Transactions are day-to-day accounting events that happen within a company. For example, the company receives a bill from the telephone company and posts it to accounts payable — that's a transaction. When the company pays the bill, that's another transaction. The term classes of transactions refers to the fact that the company's various transactions are divided into categories in its financial statements; like transactions are grouped together.
Six management assertions are related to classes of transactions. Four of them closely mirror the assertions represented in the financial statement presentation and disclosure (in the prior section). However, the way the assertions relate to transactions differs slightly from the way they relate to presentations and disclosure, as delineated in the following list:
Occurrence: This means that all the transactions in the accounting records actually took place. No transactions are made up or are duplicates. For example, if the client records its telephone bill on the day it's received and then records it again a few days later, that's a mistake: The duplication overstates accounts payable and the telephone expense.
Completeness: All transactions needing entry into the books are recorded. The business excludes nothing. For example, the accounts payable clerk's desk drawer doesn't have a pile of unpaid bills waiting for entry into the accounting system. This situation would understate accounts payable and any expenses that relate to the unpaid bills.
Authorization: All transactions have been approved by the appropriate member of company management. For example, many companies have restrictions on check-signing authority, stipulating that any check written in excess of a certain dollar amount requires two signatures.
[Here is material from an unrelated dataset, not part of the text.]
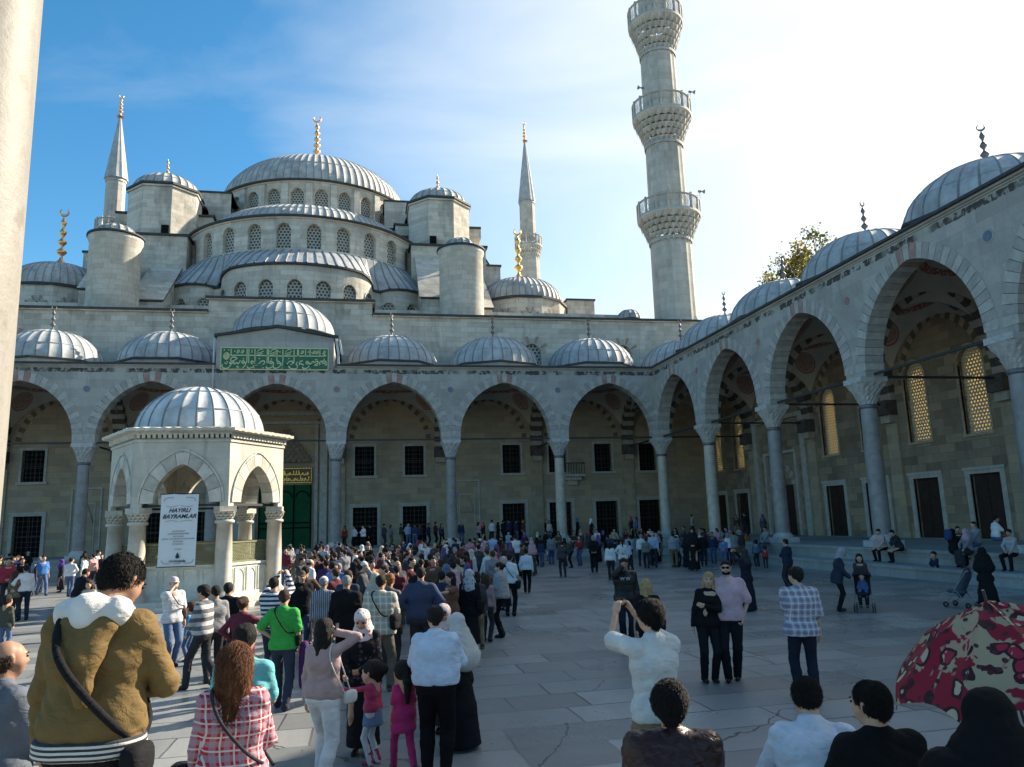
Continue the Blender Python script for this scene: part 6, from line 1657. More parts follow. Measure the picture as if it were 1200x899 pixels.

Accuracy: The transactions are entered precisely. The right financial statement accounts reflect the correct dollar amounts. The telephone bill is for $125, and the clerk enters it for $125. If the clerk inadvertently transposes the numbers and enters the invoice as $215, that's a failure of the accuracy assertion.
Cutoff: You need to keep a close eye on the cutoff assertion. Some clients just love to move revenue from one period to another and shift expenses from one period to another. Make sure all transactions go into the correct year. If the company has a year-end date of December 31 and receives a bill on that date, it can't move the expense into the subsequent year to increase income.
A good way to catch problems with the cutoff assertion is to use the subsequent payment test. To do so, select payments made within a month to six weeks after the end of the financial period. Pull the supporting invoices, and check to see whether the expenses are recorded in the appropriate year.
Classification: The company records all transactions in the right financial statement account. Say the client has a high-dollar equipment asset purchase. If the clerk assigns that transaction to repairs and maintenance expense on the income statement instead of the balance sheet asset account, that action definitely affects the correctness of both the income statement and balance sheet and misleads users of the financial statements.